Encyclopedia Article

New Haven, city, Connecticut, United States, at the mouth of the Quinnipiac River on Long Island Sound. Once a prosperous manufacturing centre, New Haven now has an economy based on four sectors: biotechnology, health care, higher education, and arts and entertainment. Yale University (1701) commands a central position in the city’s economic and cultural life. One of the country’s premier educational institutions, the university is New Haven’s largest employer. Associated with Yale are the Peabody Museum of Natural History, with a dinosaur fossil collection; Yale Center for British Art; the Yale University Art Gallery, with an extensive collection by European masters; and the Beinecke Rare Book and Manuscript Library, containing a Gutenberg Bible. The Museum of the New Haven Colony Historical Society details the city’s development. New Haven is also the seat of Albertus Magnus College (1925) and Southern Connecticut State College (1893); the University of New Haven (1920) is in nearby West Haven.

New Haven is a deep-water port and a transport hub. The city has printing and publishing industries and also produces firearms, rubber goods, paper items, foodstuffs, chemicals, primary and fabricated metals, machinery, and glassware. New Haven has a variety of performing-arts facilities and museums, as well as an arts centre. Nature and recreation areas are located at West and East Rocks, lofty red sandstone cliffs north-east of the city. New Haven’s central green, which dates from the 17th century, is bordered by three early 19th-century churches. Also of interest are Grove Street Cemetery, which contains the graves of lexicographer Noah Webster and inventor Eli Whitney.

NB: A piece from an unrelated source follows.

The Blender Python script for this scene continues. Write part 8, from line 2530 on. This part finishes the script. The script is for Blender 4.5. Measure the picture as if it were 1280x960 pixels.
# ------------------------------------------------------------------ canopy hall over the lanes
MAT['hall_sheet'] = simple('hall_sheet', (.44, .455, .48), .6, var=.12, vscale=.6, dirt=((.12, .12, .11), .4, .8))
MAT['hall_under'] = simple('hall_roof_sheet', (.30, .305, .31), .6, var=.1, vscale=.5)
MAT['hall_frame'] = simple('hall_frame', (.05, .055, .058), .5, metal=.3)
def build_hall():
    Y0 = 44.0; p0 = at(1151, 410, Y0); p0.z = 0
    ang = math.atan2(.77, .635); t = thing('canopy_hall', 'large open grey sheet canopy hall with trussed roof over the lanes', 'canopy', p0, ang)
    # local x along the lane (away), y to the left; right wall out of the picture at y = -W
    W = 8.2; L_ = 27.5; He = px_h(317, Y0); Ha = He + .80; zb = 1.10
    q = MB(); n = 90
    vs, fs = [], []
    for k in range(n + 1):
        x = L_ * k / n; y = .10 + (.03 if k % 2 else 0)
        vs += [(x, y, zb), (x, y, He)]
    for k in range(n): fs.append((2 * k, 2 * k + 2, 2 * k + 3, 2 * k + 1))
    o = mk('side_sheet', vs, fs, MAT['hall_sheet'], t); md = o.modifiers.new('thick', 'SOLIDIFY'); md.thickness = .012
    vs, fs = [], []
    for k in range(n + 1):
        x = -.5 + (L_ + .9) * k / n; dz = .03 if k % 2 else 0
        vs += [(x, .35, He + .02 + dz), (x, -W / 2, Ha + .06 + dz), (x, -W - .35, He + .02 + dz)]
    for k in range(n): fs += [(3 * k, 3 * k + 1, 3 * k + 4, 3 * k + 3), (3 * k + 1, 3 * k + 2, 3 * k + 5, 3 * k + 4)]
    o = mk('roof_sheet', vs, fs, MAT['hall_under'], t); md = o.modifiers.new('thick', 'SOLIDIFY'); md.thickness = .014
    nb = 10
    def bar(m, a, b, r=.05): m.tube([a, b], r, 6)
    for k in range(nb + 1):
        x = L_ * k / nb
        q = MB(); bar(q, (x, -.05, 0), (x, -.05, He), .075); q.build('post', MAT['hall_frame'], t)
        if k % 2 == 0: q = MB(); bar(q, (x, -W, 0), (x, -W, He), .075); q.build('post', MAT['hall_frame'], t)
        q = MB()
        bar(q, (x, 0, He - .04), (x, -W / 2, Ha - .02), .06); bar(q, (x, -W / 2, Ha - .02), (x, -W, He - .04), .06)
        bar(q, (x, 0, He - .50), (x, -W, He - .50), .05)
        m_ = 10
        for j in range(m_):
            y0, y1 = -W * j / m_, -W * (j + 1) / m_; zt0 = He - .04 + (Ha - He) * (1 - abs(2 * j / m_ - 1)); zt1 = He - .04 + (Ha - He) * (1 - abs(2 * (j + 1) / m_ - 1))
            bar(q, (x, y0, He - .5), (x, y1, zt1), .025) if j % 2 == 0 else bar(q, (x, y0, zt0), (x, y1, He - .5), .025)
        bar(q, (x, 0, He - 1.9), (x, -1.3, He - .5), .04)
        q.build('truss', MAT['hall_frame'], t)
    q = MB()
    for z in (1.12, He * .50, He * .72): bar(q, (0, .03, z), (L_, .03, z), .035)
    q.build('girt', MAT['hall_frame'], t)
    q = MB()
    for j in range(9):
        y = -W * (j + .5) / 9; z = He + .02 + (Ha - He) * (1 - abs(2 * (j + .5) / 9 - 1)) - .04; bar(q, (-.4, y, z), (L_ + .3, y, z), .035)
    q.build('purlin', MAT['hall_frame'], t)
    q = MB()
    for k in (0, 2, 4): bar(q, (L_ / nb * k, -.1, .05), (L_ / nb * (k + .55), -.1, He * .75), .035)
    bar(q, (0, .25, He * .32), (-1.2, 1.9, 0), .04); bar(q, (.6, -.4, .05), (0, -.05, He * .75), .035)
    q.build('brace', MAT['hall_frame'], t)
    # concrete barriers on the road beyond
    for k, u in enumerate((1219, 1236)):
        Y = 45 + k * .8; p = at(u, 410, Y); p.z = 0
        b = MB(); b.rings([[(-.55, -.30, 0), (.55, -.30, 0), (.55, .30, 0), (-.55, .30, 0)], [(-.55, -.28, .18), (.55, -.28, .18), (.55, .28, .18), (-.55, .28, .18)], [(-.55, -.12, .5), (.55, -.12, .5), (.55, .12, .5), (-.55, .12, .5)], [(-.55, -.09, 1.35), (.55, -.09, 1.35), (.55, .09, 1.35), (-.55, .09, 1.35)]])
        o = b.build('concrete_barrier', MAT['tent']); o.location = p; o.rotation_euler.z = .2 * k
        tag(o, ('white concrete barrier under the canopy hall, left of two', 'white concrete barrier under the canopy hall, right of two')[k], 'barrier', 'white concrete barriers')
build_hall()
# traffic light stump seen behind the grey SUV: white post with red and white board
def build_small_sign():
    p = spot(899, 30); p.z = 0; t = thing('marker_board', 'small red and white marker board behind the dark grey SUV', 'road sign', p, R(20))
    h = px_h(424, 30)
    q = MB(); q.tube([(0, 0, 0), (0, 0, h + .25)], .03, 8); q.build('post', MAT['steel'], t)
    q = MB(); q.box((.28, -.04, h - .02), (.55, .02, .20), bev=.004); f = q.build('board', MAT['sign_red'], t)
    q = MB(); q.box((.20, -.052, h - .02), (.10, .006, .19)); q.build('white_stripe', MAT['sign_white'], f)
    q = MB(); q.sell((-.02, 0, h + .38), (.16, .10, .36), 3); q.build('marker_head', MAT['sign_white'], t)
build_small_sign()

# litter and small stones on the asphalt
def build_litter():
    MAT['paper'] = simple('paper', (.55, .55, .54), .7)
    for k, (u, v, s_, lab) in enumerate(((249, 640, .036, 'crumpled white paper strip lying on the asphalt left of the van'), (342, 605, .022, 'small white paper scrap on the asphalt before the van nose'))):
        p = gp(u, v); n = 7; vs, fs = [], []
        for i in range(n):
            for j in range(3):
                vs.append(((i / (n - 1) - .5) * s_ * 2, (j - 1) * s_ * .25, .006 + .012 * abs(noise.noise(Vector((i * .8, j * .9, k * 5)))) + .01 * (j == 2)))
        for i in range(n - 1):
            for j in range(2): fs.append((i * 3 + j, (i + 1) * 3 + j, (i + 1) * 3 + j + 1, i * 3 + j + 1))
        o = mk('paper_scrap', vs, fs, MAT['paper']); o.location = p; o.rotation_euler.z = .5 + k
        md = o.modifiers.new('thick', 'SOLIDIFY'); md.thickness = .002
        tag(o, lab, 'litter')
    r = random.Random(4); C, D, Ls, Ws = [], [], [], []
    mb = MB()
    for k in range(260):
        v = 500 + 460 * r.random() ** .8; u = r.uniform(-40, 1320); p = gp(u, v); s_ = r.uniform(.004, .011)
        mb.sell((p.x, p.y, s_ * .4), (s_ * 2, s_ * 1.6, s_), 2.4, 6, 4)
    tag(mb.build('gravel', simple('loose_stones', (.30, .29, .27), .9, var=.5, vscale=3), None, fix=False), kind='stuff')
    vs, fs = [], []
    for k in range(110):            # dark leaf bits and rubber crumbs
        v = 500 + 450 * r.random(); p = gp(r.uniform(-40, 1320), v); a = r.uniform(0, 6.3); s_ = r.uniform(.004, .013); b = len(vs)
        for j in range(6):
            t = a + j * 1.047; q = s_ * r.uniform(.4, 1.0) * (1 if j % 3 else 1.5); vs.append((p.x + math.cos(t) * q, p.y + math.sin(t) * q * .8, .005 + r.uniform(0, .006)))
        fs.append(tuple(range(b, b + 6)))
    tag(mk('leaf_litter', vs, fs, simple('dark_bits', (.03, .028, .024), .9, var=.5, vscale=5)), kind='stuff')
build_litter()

New Haven is home to an annual international tennis tournament.

New Haven was founded in 1638 by English Puritans. Originally called Quinnipiac, in 1640 it was renamed New Haven, either as “new harbour” or after Newhaven in England. Having been an independent colony until absorbed by Connecticut Colony in 1665, with Hartford it served (1701-1875) as joint capital of Connecticut. With its fine natural harbour, New Haven was a busy 18th-century maritime centre possessing a large colonial and West Indian trade. During the American War of Independence the town was raided (in 1779) and partially burned by British forces. Aided by enormous immigration throughout the 19th century, New Haven became an important manufacturing town. Eli Whitney introduced the principle of interchangeable parts here, and other inventors, notably Charles Goodyear, worked in the city. New Haven was one of the first cities in the country to undertake extensive urban renewal in the 1950s and has received national attention for its efforts to solve its urban problems, including the nation’s first anti-poverty programme (in 1962) and the Liveable City Initiative, a neighbourhood revitalization programme introduced in the 1990s. Population 124,001 (2006).